Protestors and rioters are proving that none of us ever had to stay inside. None of us had to close our businesses. We could have ignored their authority if we had chosen to do so. Conservatives have internalized “law and order” so profoundly that they’re terrified of government.
The hairdresser’s civil disobedience in Dallas transformed policy there because politicians realized the population was no longer controllable. Americans are beginning to lose the Stockholm Syndrome created by the two-party system, and they’re looking for a better way.
I am a libertarian because I believe in organizing society through nonviolent means. I want to live in a world where problems are solved through peaceful, voluntary interactions. I got here through utilitarian arguments: The current system based on violence can never work.
Our worlds are made up of the 100 people we regularly interact with. Centralizing power means we are forced to expand our sphere of concern to billions of people we will never meet.

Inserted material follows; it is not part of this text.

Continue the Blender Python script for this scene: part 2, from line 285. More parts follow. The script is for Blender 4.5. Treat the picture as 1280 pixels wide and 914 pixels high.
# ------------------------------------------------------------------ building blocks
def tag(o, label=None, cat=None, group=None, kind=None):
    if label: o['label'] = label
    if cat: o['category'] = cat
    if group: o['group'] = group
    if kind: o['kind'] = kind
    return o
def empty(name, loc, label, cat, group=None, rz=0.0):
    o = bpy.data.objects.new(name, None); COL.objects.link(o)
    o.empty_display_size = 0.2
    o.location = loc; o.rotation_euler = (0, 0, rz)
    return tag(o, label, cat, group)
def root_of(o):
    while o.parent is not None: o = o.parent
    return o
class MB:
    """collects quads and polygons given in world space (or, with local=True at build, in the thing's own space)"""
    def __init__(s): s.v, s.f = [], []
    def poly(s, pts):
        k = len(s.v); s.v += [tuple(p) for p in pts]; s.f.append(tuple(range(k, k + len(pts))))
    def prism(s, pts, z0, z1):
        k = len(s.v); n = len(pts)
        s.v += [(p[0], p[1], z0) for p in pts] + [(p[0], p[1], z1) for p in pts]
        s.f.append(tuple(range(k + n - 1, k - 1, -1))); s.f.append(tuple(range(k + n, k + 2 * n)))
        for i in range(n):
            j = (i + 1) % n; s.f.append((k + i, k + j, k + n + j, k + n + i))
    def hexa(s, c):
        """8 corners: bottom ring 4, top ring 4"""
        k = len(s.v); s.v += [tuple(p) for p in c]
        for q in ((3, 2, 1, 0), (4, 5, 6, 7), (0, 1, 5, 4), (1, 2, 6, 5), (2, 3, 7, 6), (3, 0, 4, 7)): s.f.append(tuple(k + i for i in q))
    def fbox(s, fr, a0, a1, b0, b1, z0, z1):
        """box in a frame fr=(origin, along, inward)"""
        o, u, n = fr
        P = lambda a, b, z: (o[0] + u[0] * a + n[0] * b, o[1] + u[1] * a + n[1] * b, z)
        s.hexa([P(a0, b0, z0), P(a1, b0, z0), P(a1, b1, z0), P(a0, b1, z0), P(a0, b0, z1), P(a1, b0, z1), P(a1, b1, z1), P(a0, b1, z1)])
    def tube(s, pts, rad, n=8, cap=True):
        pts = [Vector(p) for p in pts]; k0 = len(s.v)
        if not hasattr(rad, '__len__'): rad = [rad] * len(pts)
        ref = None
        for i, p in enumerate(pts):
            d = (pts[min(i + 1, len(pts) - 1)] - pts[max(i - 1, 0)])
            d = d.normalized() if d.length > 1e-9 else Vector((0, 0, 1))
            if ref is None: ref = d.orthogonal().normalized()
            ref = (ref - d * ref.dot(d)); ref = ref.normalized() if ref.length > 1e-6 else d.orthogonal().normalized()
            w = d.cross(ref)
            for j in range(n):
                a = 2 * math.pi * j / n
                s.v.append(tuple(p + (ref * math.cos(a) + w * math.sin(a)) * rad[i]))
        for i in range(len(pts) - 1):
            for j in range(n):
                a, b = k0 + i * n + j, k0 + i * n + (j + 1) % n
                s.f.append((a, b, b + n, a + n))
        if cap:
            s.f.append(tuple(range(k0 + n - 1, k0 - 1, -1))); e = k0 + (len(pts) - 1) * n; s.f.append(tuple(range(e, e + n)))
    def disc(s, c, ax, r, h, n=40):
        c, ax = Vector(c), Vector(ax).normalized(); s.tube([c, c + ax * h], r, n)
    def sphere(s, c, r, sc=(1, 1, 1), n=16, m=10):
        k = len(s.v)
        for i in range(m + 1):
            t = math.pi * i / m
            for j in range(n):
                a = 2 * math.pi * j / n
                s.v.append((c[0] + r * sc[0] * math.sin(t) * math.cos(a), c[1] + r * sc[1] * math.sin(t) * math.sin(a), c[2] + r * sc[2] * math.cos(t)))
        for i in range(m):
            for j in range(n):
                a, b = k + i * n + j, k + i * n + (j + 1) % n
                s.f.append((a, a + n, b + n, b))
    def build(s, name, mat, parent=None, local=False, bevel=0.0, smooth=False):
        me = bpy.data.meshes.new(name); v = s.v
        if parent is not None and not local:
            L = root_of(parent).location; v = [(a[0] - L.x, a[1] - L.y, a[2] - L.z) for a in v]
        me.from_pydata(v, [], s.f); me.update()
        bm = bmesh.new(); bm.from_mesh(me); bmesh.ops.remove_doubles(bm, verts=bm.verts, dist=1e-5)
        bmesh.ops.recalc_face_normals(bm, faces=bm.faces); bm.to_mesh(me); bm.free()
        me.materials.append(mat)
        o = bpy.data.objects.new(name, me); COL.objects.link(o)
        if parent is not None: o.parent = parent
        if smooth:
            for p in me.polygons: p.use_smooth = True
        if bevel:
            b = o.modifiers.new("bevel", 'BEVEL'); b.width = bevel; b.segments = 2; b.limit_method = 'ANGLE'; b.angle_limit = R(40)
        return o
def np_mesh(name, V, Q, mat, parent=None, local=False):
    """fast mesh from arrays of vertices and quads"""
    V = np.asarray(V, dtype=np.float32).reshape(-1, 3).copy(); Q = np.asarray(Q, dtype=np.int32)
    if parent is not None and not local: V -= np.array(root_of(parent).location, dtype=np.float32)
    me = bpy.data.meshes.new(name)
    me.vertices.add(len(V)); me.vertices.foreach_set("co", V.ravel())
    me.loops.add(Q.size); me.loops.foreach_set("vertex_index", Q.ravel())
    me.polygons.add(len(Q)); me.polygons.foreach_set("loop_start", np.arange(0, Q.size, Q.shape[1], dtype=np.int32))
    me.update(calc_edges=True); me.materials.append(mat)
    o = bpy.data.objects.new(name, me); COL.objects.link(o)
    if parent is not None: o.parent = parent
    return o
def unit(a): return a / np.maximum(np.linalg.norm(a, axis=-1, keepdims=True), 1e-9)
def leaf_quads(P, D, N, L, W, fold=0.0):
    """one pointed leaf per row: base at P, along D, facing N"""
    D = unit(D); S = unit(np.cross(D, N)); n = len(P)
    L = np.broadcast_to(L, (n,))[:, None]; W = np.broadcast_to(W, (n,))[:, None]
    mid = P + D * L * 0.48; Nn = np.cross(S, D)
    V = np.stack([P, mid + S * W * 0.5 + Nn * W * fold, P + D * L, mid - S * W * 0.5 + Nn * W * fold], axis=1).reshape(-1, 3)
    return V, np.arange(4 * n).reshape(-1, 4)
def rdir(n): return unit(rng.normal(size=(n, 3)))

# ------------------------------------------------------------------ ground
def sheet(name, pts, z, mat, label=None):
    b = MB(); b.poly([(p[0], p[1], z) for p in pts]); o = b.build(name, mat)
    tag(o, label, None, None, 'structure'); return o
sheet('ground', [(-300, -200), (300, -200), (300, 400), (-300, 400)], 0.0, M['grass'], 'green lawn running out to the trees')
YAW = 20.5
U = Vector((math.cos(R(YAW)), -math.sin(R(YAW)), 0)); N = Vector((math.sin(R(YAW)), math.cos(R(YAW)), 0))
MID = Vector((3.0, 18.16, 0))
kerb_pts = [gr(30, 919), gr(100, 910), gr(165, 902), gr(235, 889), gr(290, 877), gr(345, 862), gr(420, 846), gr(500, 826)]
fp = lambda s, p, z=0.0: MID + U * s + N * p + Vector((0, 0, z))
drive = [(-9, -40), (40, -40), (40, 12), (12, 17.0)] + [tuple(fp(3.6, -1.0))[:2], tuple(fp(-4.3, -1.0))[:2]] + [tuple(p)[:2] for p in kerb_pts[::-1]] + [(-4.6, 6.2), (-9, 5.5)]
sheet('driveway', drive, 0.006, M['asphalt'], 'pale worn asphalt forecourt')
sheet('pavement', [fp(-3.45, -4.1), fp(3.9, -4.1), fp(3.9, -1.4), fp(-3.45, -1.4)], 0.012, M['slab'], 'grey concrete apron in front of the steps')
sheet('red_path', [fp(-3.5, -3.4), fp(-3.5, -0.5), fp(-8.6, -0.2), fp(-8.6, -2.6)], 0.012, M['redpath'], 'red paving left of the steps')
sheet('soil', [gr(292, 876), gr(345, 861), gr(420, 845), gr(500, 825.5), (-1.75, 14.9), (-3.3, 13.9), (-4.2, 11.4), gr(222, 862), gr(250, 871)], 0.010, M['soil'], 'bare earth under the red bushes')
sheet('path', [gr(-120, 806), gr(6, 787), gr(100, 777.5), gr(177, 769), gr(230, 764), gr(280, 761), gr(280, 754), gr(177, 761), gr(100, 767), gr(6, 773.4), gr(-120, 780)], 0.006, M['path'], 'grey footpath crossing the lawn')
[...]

It is driving us all to insanity because the human brain is not designed for it.
The first steps to staying sane are as follows:
- Choose to seek out alternative solutions to the ones we’ve chosen in the past.
- Choose peaceful solutions to personal interactions.
- Choose personal responsibility for yourself and take responsibility for your community.
- Choose peaceful politics based on these values.
- Stop participating in politics that don’t.
- Spread the word.
So often I am asked, “What is the libertarian solution to this problem?” The solution is that you have to ask yourself how you’d handle this situation if you were faced with it. THAT is the libertarian solution as long as you’re not hurting people or taking their stuff.